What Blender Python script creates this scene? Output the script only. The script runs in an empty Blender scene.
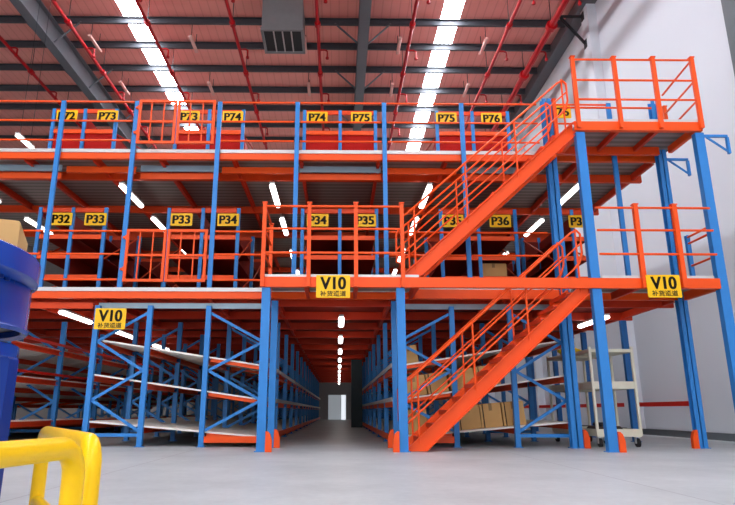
import bpy, bmesh, math, random
from mathutils import Vector, Matrix
random.seed(7)
S = bpy.context.scene
COL = S.collection
PI = math.pi
ORD = ['first', 'second', 'third', 'fourth', 'fifth', 'sixth', 'seventh', 'eighth', 'ninth', 'tenth', 'eleventh', 'twelfth',
       'thirteenth', 'fourteenth', 'fifteenth', 'sixteenth', 'seventeenth', 'eighteenth', 'nineteenth', 'twentieth']

# ---------------------------------------------------------------- materials
def lin(c):
    return tuple(((v / 255) / 12.92 if v / 255 <= .04045 else ((v / 255 + .055) / 1.055) ** 2.4) for v in c) + (1,)

def mat(name, rgb, rough=.5, metal=0., var=.08, scale=6., bump=0., emit=0., spec=.3, ecol=None):
    m = bpy.data.materials.new(name); m.use_nodes = True
    nt = m.node_tree; b = nt.nodes['Principled BSDF']
    c = lin(rgb)
    b.inputs['Roughness'].default_value = rough
    b.inputs['Metallic'].default_value = metal
    b.inputs['Specular IOR Level'].default_value = spec
    if emit:
        b.inputs['Base Color'].default_value = c
        b.inputs['Emission Color'].default_value = lin(ecol or rgb)
        b.inputs['Emission Strength'].default_value = emit
        return m
    tc = nt.nodes.new('ShaderNodeTexCoord')
    nz = nt.nodes.new('ShaderNodeTexNoise'); nz.inputs['Scale'].default_value = scale; nz.inputs['Detail'].default_value = 4
    nt.links.new(tc.outputs['Object'], nz.inputs['Vector'])
    mx = nt.nodes.new('ShaderNodeMix'); mx.data_type = 'RGBA'
    mx.inputs[6].default_value = tuple(max(0, v * (1 - var)) for v in c[:3]) + (1,)
    mx.inputs[7].default_value = tuple(min(1, v * (1 + var)) for v in c[:3]) + (1,)
    nt.links.new(nz.outputs['Fac'], mx.inputs[0]); nt.links.new(mx.outputs[2], b.inputs['Base Color'])
    if bump:
        bp = nt.nodes.new('ShaderNodeBump'); bp.inputs['Strength'].default_value = bump; bp.inputs['Distance'].default_value = .01
        nt.links.new(nz.outputs['Fac'], bp.inputs['Height']); nt.links.new(bp.outputs[0], b.inputs['Normal'])
    return m

def striped(name, rgb, rgb2, axis, scale, rough=.5, width=.5, bump=.6, metal=0.):
    """ribbed sheet: stripes along one object axis"""
    m = mat(name, rgb, rough, metal); nt = m.node_tree; b = nt.nodes['Principled BSDF']
    tc = nt.nodes.new('ShaderNodeTexCoord'); sp = nt.nodes.new('ShaderNodeSeparateXYZ')
    nt.links.new(tc.outputs['Object'], sp.inputs[0])
    mu = nt.nodes.new('ShaderNodeMath'); mu.operation = 'MULTIPLY'; mu.inputs[1].default_value = scale
    nt.links.new(sp.outputs[axis], mu.inputs[0])
    fr = nt.nodes.new('ShaderNodeMath'); fr.operation = 'FRACT'; nt.links.new(mu.outputs[0], fr.inputs[0])
    gt = nt.nodes.new('ShaderNodeMath'); gt.operation = 'GREATER_THAN'; gt.inputs[1].default_value = width
    nt.links.new(fr.outputs[0], gt.inputs[0])
    mx = nt.nodes.new('ShaderNodeMix'); mx.data_type = 'RGBA'
    mx.inputs[6].default_value = lin(rgb); mx.inputs[7].default_value = lin(rgb2)
    nt.links.new(gt.outputs[0], mx.inputs[0]); nt.links.new(mx.outputs[2], b.inputs['Base Color'])
    return m

M = {}
M['blue'] = mat('blue_steel', (50, 130, 204), .38, var=.05)
M['blue_dull'] = mat('blue_rack_steel', (46, 112, 182), .45, var=.05)
M['machine'] = mat('machine_blue', (10, 66, 168), .25, var=.05)
M['machine_dark'] = mat('machine_dark_blue', (10, 50, 136), .4, spec=.2)
M['orange'] = mat('orange_steel', (242, 84, 20), .4, var=.05)
M['orange_dull'] = mat('orange_beam', (226, 70, 20), .45, var=.06)
M['red_beam'] = mat('red_oxide_beam', (206, 54, 20), .5)
M['red_panel'] = mat('red_panel', (176, 14, 4), .55, spec=.15)
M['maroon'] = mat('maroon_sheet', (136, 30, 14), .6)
M['galv'] = mat('galvanised', (206, 206, 204), .4, .3)
M['header'] = mat('grey_blue_header', (150, 172, 184), .45, .2)
M['grate'] = striped('grey_deck_underside', (150, 146, 140), (120, 116, 110), 1, 5., .55)
M['shelf'] = striped('pale_roller_shelf', (250, 248, 240), (240, 237, 228), 1, 12., .45, .8)
M['yellow'] = mat('yellow_paint', (250, 200, 12), .28, var=.04)
M['sign'] = mat('sign_yellow', (250, 196, 16), .35, var=.03)
M['ink'] = mat('sign_ink', (38, 30, 12), .6)
M['red_pipe'] = mat('red_pipe', (186, 14, 24), .4)
M['purlin'] = mat('dark_purlin', (74, 76, 82), .5)
M['rafter'] = mat('grey_rafter', (104, 106, 112), .5)
M['roof'] = striped('rosy_roof_sheet', (252, 168, 156), (240, 156, 144), 0, 3.3, .6, .86)
M['heater'] = mat('heater_grey', (128, 128, 130), .5)
M['black'] = mat('black_steel', (34, 34, 38), .5)
M['vane'] = mat('pale_vane', (186, 180, 178), .4, .3)
M['batten'] = mat('pale_batten', (236, 180, 170), .5)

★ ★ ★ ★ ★

Images in the data above are to be skipped. Retype all other material exactly.

### Right answer
What Blender Python script creates this scene? Output the script only. The script runs in an empty Blender scene.
import bpy, bmesh, math, random
from mathutils import Vector, Matrix
random.seed(7)
S = bpy.context.scene
COL = S.collection
PI = math.pi
ORD = ['first', 'second', 'third', 'fourth', 'fifth', 'sixth', 'seventh', 'eighth', 'ninth', 'tenth', 'eleventh', 'twelfth',
       'thirteenth', 'fourteenth', 'fifteenth', 'sixteenth', 'seventeenth', 'eighteenth', 'nineteenth', 'twentieth']

# ---------------------------------------------------------------- materials
def lin(c):
    return tuple(((v / 255) / 12.92 if v / 255 <= .04045 else ((v / 255 + .055) / 1.055) ** 2.4) for v in c) + (1,)

def mat(name, rgb, rough=.5, metal=0., var=.08, scale=6., bump=0., emit=0., spec=.3, ecol=None):
    m = bpy.data.materials.new(name); m.use_nodes = True
    nt = m.node_tree; b = nt.nodes['Principled BSDF']
    c = lin(rgb)
    b.inputs['Roughness'].default_value = rough
    b.inputs['Metallic'].default_value = metal
    b.inputs['Specular IOR Level'].default_value = spec
    if emit:
        b.inputs['Base Color'].default_value = c
        b.inputs['Emission Color'].default_value = lin(ecol or rgb)
        b.inputs['Emission Strength'].default_value = emit
        return m
    tc = nt.nodes.new('ShaderNodeTexCoord')
    nz = nt.nodes.new('ShaderNodeTexNoise'); nz.inputs['Scale'].default_value = scale; nz.inputs['Detail'].default_value = 4
    nt.links.new(tc.outputs['Object'], nz.inputs['Vector'])
    mx = nt.nodes.new('ShaderNodeMix'); mx.data_type = 'RGBA'
    mx.inputs[6].default_value = tuple(max(0, v * (1 - var)) for v in c[:3]) + (1,)
    mx.inputs[7].default_value = tuple(min(1, v * (1 + var)) for v in c[:3]) + (1,)
    nt.links.new(nz.outputs['Fac'], mx.inputs[0]); nt.links.new(mx.outputs[2], b.inputs['Base Color'])
    if bump:
        bp = nt.nodes.new('ShaderNodeBump'); bp.inputs['Strength'].default_value = bump; bp.inputs['Distance'].default_value = .01
        nt.links.new(nz.outputs['Fac'], bp.inputs['Height']); nt.links.new(bp.outputs[0], b.inputs['Normal'])
    return m

def striped(name, rgb, rgb2, axis, scale, rough=.5, width=.5, bump=.6, metal=0.):
    """ribbed sheet: stripes along one object axis"""
    m = mat(name, rgb, rough, metal); nt = m.node_tree; b = nt.nodes['Principled BSDF']
    tc = nt.nodes.new('ShaderNodeTexCoord'); sp = nt.nodes.new('ShaderNodeSeparateXYZ')
    nt.links.new(tc.outputs['Object'], sp.inputs[0])
    mu = nt.nodes.new('ShaderNodeMath'); mu.operation = 'MULTIPLY'; mu.inputs[1].default_value = scale
    nt.links.new(sp.outputs[axis], mu.inputs[0])
    fr = nt.nodes.new('ShaderNodeMath'); fr.operation = 'FRACT'; nt.links.new(mu.outputs[0], fr.inputs[0])
    gt = nt.nodes.new('ShaderNodeMath'); gt.operation = 'GREATER_THAN'; gt.inputs[1].default_value = width
    nt.links.new(fr.outputs[0], gt.inputs[0])
    mx = nt.nodes.new('ShaderNodeMix'); mx.data_type = 'RGBA'
    mx.inputs[6].default_value = lin(rgb); mx.inputs[7].default_value = lin(rgb2)
    nt.links.new(gt.outputs[0], mx.inputs[0]); nt.links.new(mx.outputs[2], b.inputs['Base Color'])
    return m

M = {}
M['blue'] = mat('blue_steel', (50, 130, 204), .38, var=.05)
M['blue_dull'] = mat('blue_rack_steel', (46, 112, 182), .45, var=.05)
M['machine'] = mat('machine_blue', (10, 66, 168), .25, var=.05)
M['machine_dark'] = mat('machine_dark_blue', (10, 50, 136), .4, spec=.2)
M['orange'] = mat('orange_steel', (242, 84, 20), .4, var=.05)
M['orange_dull'] = mat('orange_beam', (226, 70, 20), .45, var=.06)
M['red_beam'] = mat('red_oxide_beam', (206, 54, 20), .5)
M['red_panel'] = mat('red_panel', (176, 14, 4), .55, spec=.15)
M['maroon'] = mat('maroon_sheet', (136, 30, 14), .6)
M['galv'] = mat('galvanised', (206, 206, 204), .4, .3)
M['header'] = mat('grey_blue_header', (150, 172, 184), .45, .2)
M['grate'] = striped('grey_deck_underside', (150, 146, 140), (120, 116, 110), 1, 5., .55)
M['shelf'] = striped('pale_roller_shelf', (250, 248, 240), (240, 237, 228), 1, 12., .45, .8)
M['yellow'] = mat('yellow_paint', (250, 200, 12), .28, var=.04)
M['sign'] = mat('sign_yellow', (250, 196, 16), .35, var=.03)
M['ink'] = mat('sign_ink', (38, 30, 12), .6)
M['red_pipe'] = mat('red_pipe', (186, 14, 24), .4)
M['purlin'] = mat('dark_purlin', (74, 76, 82), .5)
M['rafter'] = mat('grey_rafter', (104, 106, 112), .5)
M['roof'] = striped('rosy_roof_sheet', (252, 168, 156), (240, 156, 144), 0, 3.3, .6, .86)
M['heater'] = mat('heater_grey', (128, 128, 130), .5)
M['black'] = mat('black_steel', (34, 34, 38), .5)
M['vane'] = mat('pale_vane', (186, 180, 178), .4, .3)
M['batten'] = mat('pale_batten', (236, 180, 170), .5)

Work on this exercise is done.